“Greg, you are everywhere!”. I am often told this by business people here in Tokyo. What they mean is that I am prolific on social media, video and audio. Well, if you are in sales today and you are not prolific in promoting yourself, then what are you doing with your time? It is an old saw in sales that “it doesn’t matter how many people you know, it is more important how many people want to know you”. Fine, but how do you get that to work? Afterall, there are only so many people we can meet in a month and naturally, we want all of them to want to know us. The democratisation of social media and the free nature of the medium has changed many things in getting our reputation in front of many more people than we could ever physically meet in a month.
I was always wary of social media. I didn’t trust the platforms, so I avoided them until December 2011. That year I made my first visit to San Diego in California to attend the Dale Carnegie International Convention. One of the speakers was Jeffrey Gitomer, published author and sales training guru. He was quite a character. He was wearing a bright red shirt that from memory had his name” Jeffrey” and “Sales Dept” embroidered on it. He was dressed like some guy who would be working at a gas stand pumping petrol. Dale Carnegie is a pretty conservative organisation, so he had been told to tone down the profanity, but what he said was shocking to me.
He asked the one thousand plus attendees “how many twitter followers do you have?”. At that point he had over 30,000 and I had none. On the plane back to Tokyo, I was thinking about what he said, so I made my first sceptical foray into the social media platforms. I found Twitter didn’t suit me as much as Facebook and Linkedin, so I tended to concentrate there. I don’t post any personal stuff on these platforms. It is all business and I make sure none of it is controversial or embarrassing.
Around 2012 I started publishing blogs on Twitter, LinkedIn and Facebook and I am still doing that. I was also publishing articles in the American Chamber Journal and the Acumen magazine every month. The American Chamber Journal editor Roberto de Vido suggested to me that I should do a podcast. I asked him “what is a podcast? I can’t remember how, but I discovered this other American guy, Gary Vaynerchuk, popularly known as Gary Vee. Another character and this time plenty of profanity from Gary. He was interesting because he was combining reality TV, education and motivation together and was pumping out massive amounts of content. He taught me to multi-purpose my content. I could use the content for my blogs for the magazines to become the content for my podcasts.
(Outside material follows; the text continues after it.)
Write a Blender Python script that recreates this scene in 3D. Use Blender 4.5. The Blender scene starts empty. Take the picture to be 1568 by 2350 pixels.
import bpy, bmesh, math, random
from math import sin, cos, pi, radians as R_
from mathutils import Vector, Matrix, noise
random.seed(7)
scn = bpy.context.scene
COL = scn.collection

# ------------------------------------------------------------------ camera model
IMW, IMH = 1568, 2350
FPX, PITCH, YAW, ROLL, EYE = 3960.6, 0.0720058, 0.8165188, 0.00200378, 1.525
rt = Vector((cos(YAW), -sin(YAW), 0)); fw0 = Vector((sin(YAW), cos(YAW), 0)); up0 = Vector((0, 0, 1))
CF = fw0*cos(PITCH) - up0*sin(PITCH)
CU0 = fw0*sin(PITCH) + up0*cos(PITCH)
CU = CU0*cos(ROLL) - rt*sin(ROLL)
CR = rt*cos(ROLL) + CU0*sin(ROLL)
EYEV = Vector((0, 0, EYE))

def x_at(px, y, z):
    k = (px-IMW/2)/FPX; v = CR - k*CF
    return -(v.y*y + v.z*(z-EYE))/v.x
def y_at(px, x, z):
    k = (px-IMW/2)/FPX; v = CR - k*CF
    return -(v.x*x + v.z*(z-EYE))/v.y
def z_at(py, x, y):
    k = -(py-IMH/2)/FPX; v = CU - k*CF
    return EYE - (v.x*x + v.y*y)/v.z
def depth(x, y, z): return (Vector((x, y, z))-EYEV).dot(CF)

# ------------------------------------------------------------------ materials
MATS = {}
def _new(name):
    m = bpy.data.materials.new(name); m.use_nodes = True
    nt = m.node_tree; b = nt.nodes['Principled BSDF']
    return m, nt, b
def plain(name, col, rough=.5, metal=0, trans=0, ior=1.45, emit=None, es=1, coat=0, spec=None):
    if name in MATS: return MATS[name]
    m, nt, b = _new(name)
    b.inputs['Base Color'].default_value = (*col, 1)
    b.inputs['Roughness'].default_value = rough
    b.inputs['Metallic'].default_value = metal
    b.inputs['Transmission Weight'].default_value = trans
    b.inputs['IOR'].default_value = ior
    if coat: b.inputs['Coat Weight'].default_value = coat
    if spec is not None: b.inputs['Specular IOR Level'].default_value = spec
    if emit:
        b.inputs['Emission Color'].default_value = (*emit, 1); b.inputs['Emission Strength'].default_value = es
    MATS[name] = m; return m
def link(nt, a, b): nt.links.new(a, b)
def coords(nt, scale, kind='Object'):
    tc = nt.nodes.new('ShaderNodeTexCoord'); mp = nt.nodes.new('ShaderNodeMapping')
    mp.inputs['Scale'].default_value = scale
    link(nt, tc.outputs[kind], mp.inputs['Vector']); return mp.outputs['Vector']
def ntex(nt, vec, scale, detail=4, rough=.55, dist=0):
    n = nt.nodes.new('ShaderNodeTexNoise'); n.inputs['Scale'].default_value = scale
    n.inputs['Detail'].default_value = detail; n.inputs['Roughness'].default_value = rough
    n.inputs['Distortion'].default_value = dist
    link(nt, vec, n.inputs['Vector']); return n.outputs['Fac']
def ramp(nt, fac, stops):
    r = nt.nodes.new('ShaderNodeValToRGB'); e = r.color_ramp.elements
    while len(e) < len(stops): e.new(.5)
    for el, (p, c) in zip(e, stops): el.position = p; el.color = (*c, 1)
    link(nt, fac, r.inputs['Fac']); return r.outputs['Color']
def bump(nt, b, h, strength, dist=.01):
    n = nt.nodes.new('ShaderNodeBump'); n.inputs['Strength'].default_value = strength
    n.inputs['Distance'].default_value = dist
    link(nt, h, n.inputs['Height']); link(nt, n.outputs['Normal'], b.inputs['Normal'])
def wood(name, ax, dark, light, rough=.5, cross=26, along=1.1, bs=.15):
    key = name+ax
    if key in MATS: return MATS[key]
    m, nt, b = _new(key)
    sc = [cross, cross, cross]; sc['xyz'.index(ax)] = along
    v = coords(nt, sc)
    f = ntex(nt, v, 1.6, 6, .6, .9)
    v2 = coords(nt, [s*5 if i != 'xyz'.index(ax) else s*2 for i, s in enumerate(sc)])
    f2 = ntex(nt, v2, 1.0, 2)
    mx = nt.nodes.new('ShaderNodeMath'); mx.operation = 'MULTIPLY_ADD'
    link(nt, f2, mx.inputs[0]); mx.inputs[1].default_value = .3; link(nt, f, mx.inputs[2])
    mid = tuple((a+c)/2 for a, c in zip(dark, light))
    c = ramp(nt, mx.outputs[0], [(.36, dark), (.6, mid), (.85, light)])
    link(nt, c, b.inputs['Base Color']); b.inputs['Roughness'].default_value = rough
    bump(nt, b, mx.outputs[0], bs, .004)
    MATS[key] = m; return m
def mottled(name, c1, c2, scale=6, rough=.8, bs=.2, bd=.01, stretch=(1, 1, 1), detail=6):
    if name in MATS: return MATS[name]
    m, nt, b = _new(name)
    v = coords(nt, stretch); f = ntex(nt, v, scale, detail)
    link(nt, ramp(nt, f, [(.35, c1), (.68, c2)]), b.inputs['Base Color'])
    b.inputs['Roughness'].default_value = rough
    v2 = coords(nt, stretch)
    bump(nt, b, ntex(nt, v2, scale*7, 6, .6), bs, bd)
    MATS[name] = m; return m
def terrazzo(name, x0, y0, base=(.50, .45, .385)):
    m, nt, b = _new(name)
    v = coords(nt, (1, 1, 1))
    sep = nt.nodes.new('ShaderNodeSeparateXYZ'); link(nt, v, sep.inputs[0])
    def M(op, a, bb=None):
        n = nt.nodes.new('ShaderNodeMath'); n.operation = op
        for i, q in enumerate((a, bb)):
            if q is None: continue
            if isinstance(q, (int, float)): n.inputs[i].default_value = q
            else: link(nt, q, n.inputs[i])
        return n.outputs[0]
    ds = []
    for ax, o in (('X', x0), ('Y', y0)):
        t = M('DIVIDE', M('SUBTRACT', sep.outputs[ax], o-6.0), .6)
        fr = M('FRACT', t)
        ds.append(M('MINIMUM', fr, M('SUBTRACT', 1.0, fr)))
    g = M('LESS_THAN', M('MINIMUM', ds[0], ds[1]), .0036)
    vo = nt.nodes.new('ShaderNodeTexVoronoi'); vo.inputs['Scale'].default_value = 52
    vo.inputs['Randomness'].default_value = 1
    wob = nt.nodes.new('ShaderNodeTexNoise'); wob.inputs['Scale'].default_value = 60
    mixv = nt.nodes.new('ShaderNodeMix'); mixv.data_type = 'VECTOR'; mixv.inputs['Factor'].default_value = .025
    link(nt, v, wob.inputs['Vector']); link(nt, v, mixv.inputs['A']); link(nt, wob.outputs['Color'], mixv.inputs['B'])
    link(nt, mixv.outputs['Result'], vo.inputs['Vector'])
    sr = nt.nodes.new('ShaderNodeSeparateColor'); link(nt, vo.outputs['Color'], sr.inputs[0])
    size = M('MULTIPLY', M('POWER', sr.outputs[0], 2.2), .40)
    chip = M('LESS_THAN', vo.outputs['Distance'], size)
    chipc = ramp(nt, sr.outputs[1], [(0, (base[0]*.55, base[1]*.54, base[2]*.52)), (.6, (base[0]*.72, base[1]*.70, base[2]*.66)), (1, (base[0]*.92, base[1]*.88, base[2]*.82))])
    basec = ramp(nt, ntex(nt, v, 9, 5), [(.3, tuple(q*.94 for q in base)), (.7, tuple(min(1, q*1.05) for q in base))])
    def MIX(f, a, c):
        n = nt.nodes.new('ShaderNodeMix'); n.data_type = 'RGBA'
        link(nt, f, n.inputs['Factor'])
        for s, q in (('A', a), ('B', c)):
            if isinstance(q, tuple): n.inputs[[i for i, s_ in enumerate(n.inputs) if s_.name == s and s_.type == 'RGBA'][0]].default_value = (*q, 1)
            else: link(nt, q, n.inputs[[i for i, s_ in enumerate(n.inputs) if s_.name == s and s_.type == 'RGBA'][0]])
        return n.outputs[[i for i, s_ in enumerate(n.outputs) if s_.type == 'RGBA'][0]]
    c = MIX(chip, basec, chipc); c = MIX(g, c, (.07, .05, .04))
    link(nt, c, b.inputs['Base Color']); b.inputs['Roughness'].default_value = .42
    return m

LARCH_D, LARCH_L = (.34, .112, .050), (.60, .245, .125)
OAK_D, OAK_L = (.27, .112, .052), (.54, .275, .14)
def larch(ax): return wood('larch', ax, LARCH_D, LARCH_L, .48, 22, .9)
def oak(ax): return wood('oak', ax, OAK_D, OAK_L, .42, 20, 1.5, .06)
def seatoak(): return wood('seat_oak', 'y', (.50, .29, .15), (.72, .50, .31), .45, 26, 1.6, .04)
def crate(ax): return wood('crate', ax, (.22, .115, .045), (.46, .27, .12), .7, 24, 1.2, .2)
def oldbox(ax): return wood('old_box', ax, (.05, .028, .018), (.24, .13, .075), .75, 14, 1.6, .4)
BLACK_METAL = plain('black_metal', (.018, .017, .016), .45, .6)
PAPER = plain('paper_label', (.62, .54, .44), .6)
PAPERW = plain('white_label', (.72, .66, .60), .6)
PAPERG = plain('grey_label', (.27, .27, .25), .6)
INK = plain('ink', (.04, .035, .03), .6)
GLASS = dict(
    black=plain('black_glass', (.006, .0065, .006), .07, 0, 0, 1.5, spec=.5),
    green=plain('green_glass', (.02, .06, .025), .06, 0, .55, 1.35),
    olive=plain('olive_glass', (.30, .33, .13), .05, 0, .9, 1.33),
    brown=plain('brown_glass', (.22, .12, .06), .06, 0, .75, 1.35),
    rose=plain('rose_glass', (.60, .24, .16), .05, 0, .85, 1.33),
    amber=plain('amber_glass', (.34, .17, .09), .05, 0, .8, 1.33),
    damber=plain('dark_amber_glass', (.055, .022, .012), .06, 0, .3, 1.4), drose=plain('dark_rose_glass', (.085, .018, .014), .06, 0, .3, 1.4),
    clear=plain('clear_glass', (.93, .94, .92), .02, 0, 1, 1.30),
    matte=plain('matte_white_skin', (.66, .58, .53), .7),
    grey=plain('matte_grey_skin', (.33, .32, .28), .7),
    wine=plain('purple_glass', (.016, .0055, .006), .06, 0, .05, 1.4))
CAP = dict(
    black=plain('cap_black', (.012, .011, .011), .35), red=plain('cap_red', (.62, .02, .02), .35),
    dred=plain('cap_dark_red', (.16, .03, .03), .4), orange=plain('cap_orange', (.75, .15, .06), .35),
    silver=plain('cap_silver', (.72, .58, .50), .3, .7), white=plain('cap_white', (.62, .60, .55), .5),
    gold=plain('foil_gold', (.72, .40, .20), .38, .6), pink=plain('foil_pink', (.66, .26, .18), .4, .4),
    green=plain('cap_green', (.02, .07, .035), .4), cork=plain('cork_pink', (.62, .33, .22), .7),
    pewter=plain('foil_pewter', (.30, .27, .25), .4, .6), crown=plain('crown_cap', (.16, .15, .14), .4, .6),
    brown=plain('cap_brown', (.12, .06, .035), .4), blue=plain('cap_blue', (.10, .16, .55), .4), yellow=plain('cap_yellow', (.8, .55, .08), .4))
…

The first blog was published as a podcast called The Japan Leadership Series on August 2nd, 2014 on the topic “Flexible Japan-Stop Dreaming”. I was covering leadership, sales and presentations content in that one podcast. I started hearing that going deeper into niches was important, so I created two more podcasts called The Presentations Japan Series and The Sales Japan Series and started publishing podcasts on those specialities from November 3, 2016.
In mid-2018 I read that Google would start using audio for search in addition to text. In the text world I was competing with millions, maybe billions of blogs. The audio podcast world was a bit less competitive. I already had three podcasts by that time, but I decided to strip out the audio from two of my YouTube TVs shows, The Cutting Edge Japan Business Show and the Japan Business Mastery Show and create podcasts. The Cutting Edge Japan Business Show first episode was on “Not Meeting the Leadership Challenge Is Quietly Killing Us” on August 18, 2019. The Japan Business Mastery Show came out on October 4th, 2019 on “Five Deadly and Dastardly Leader Misperceptions”. The next year I launched a new show called Japan’s Top Business Interviews where I interview CEOs and we talk about one topic – leading in Japan. The first episode was on June 6th, 2020 with Yasuaki Mori then CEO of Infinion Technologies Japan.
What has been the upshot of all this effort and time? My personal branding has skyrocketed and I have a core of true fans who regularly follow the content. Because I am posting fresh and different content Monday to Saturday on LinkedIn, Twitter and Facebook I get people contacting me about training in Japan. I don’t do any paid promotion and just rely on organic search to find me. Yes, I get a lot of people trying to sell me sex, dodgy investments, various products and services too, but I just ignore those. For those who are genuinely interested in business in Japan, then they can judge the quality of what I offer by accessing my oeuvre. They can try before they buy.
So are you having a Jeffrey Gitomer moment like I had in 2011? By the way, Jeffrey has 67,000 followers on LinkedIn and I have 26,000, so I am only 40% as good as he is, but for my niche, how many people have more than I do? How many people are accessing audio search on Google as well as I am? I have no idea, but what I do know is if you are in sales, your biggest problem is getting found. The text blog world is competitive and that means you are competing with seven million blogs a day. Podcasts are said to be over two million in number. I publish my podcasts using LibSyn and their numbers show the biggest group of podcasts are published on Apple Podcasts and that Japan originated podcasts are only about 1% of their total. If you broke that down to English language podcasts, the numbers could get very interesting. My point is I am punching way above my weight here and it is working. If you are in sales, what are you doing about being found?